In the case of In Re Norris, Judge Tice of the United States Bankruptcy Court, Eastern District of Virginia, Richmond Division, ruled that although the debtors, a married couple, did not lead a lavish lifestyle and saw their financial woes mount over a ten year period before they filed their Chapter 7 petition, which was filed in good faith, their petition was nevertheless dismissed for "substantial abuse" under Bankruptcy Code §707(b).
Judge Tice found as fact that the debtors did not lead an extravagant or excessive lifestyle, at least not in the terms of acquiring large amounts of personal property. The Debtors did, however, remain in a large and expensive home which they have managed to retain, rejecting the prospect of moving to a smaller abode that would have been less costly to keep. Also, the debtors testified that some credit card debt resulted from dining out. Significantly, Judge Tice found that the debtors used their 401(k) plans to create a reserve for future expenses, thus diverting funds that could have otherwise been used to pay to creditors.

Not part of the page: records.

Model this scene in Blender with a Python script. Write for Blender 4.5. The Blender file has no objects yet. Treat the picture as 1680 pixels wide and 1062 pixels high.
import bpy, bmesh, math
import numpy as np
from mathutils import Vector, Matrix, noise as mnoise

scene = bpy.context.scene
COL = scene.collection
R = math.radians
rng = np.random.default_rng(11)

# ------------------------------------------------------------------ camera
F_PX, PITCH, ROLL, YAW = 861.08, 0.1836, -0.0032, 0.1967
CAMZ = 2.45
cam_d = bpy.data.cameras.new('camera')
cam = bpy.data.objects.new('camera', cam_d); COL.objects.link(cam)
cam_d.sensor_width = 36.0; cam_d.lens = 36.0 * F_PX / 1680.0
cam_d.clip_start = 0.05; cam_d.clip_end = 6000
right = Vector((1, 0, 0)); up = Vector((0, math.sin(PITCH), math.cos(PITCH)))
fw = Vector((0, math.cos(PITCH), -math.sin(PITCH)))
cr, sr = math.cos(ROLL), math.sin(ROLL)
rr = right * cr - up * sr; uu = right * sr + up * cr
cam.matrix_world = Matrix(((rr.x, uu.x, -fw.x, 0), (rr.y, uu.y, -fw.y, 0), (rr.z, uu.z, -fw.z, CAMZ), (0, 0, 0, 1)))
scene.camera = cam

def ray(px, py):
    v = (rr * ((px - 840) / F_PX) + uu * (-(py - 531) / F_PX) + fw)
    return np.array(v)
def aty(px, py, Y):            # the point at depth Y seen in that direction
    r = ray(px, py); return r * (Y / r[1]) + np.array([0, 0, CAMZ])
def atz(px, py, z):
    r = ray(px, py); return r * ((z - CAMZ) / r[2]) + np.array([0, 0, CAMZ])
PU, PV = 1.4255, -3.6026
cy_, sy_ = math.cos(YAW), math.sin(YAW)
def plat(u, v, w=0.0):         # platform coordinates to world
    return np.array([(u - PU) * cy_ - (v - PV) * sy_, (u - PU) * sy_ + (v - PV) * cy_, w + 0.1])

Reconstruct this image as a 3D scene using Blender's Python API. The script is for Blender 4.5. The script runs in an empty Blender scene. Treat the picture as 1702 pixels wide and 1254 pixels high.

In evaluating all the factors for determining substantial abuse pursuant to the 4th Circuit Court of Appeals case Green v. Staples, Judge Tice stated that the Court must consider more than just the debtor's ability to fund a Chapter 13 plan. In evaluating all the Green factors together, Judge Tice stated that he was left with a rather close decision. The debtors certainly had the ability to repay a substantial portion of their debts, and this is the primary factor to be considered. Their ability to repay, however, was mitigated in part by the debtors' good faith and forthrightness, the relative accuracy of their bankruptcy schedules, and their lack of intent to deceive the Court. Judge Tice stated, on the other hand, that the debtors clearly took on debts while being unable to repay them, were not forced into bankruptcy due to a sudden, unexpected turn of events, and have included unreasonable expenses in their budget (including the deduction for income for deposit in their respective 401(k) plans, totaling nearly $500 per month) in order to make funds unavailable to their creditors. Judge Tice found that the debtors lived far beyond their means and could easily fund a significant Chapter 13 plan to discharge their debts and provide their creditors with some payout. Instead, the debtors propose by filing Chapter 7 to maintain their more-than-adequate lifestyle at the expense of their creditors. In addition, the debtors continue to try to retain money for future expenses to their creditors' detriment. The debtors' actions smack of the "unfair advantage" over creditors sought to be proscribed by Bankruptcy Code §707(b). Judge Tice stated that while the Court was sympathetic to the debtors' plight, and even taking into account the prescription of granting the debtors the relief they seek, the Court found that the debtors' Chapter 7 case should be dismissed for substantial abuse.
The lesson in Green - look closely at a debtor’s available assets in a Chapter 7 case, especially retirement benefits.